REQUIREMENTS: Look over the lines below. Report each one that includes the string "scene".

RECORDED INFORMATION:
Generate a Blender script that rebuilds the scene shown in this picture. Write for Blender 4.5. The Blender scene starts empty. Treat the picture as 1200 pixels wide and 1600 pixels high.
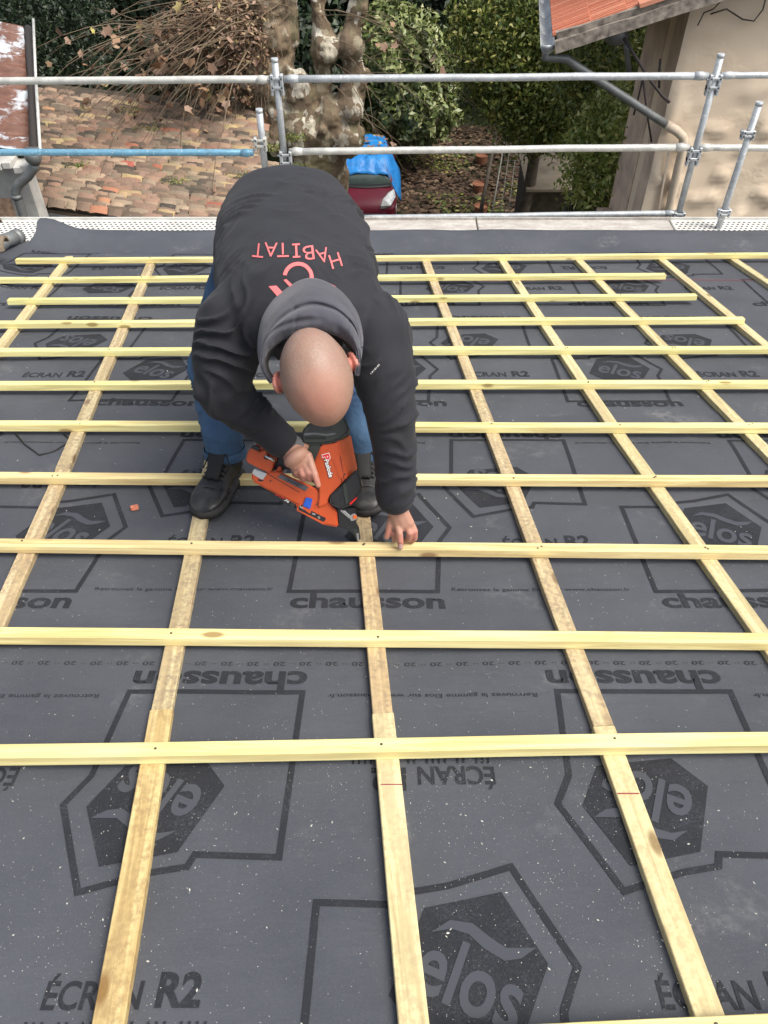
import bpy, bmesh, math, random
import numpy as np
from mathutils import Vector, Matrix, noise
from mathutils.bvhtree import BVHTree
random.seed(7)
S = bpy.context.scene
COL = S.collection
# ------------------------------------------------------------------ camera
FPX = 1203.0
PIT = math.radians(45.8)
SL = math.radians(11.0)
CAMZ = 1.41 / math.cos(SL)
cam_d = bpy.data.cameras.new('camera')
cam = bpy.data.objects.new('camera', cam_d)
COL.objects.link(cam)
cam.location = (0, 0, CAMZ)
cam.rotation_euler = (math.pi / 2 - PIT, 0, 0)
cam_d.sensor_fit = 'VERTICAL'
cam_d.sensor_height = 24.0
cam_d.lens = 24.0 * FPX / 1600
cam_d.clip_start = 0.05
cam_d.clip_end = 500
S.camera = cam
# ------------------------------------------------------------------ light (overcast day)
w = bpy.data.worlds.new('World')
S.world = w
w.use_nodes = True
nt = w.node_tree
bg = nt.nodes['Background']
sky = nt.nodes.new('ShaderNodeTexSky')
sky.sky_type = 'NISHITA'
sky.sun_disc = False
SUN_EL, SUN_AZ = math.radians(58), math.radians(116)
sky.sun_elevation = SUN_EL
sky.sun_rotation = SUN_AZ
sky.air_density = 1.0
sky.dust_density = 4.0
sky.ozone_density = 0.6
cloud = nt.nodes.new('ShaderNodeHueSaturation')      # overcast: most of the blue is gone
cloud.inputs['Saturation'].default_value = 0.55
nt.links.new(sky.outputs[0], cloud.inputs['Color'])
nt.links.new(cloud.outputs[0], bg.inputs[0])
bg.inputs[1].default_value = 0.115
sd = bpy.data.lights.new('sun', 'SUN')
sd.energy = 2.1
sd.angle = math.radians(38)
sd.color = (1.0, 0.95, 0.86)
so = bpy.data.objects.new('sun', sd)
COL.objects.link(so)
sdir = Vector((math.sin(SUN_AZ) * math.cos(SUN_EL), math.cos(SUN_AZ) * math.cos(SUN_EL), math.sin(SUN_EL)))
so.rotation_euler = sdir.to_track_quat('Z', 'Y').to_euler()
S.view_settings.view_transform = 'Standard'
S.view_settings.look = 'None'
S.view_settings.gamma = 1
S.view_settings.exposure = 0.85

# ------------------------------------------------------------------ geometry helpers
FW = Vector((0, math.cos(PIT), -math.sin(PIT)))
DN = Vector((0, -math.sin(PIT), -math.cos(PIT)))
RT = Vector((1, 0, 0))
CAMP = Vector((0, 0, CAMZ))

def V(px, py, z):
    """world point seen at photo pixel (px, py) at depth z"""
    return CAMP + (FW * FPX + RT * (px - 600) + DN * (py - 800)) * (z / FPX)

def W(x, t, h=0.0):
    """roof frame -> world: x across, t down the slope, h above the boards"""
    return Vector((x, t * math.cos(SL) + h * math.sin(SL), -t * math.sin(SL) + h * math.cos(SL)))

def PR(px, py, h=0.0):
    """roof coordinates (x, t) of a photo pixel on the plane h above the roof"""
    d = FW * FPX + RT * (px - 600) + DN * (py - 800)
    n = Vector((0, math.sin(SL), math.cos(SL)))
    k = (h - CAMP.dot(n)) / d.dot(n)
    q = CAMP + d * k
    return q.x, q.y * math.cos(SL) - q.z * math.sin(SL)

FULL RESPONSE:
Generate a Blender script that rebuilds the scene shown in this picture. Write for Blender 4.5. The Blender scene starts empty. Treat the picture as 1200 pixels wide and 1600 pixels high.
S = bpy.context.scene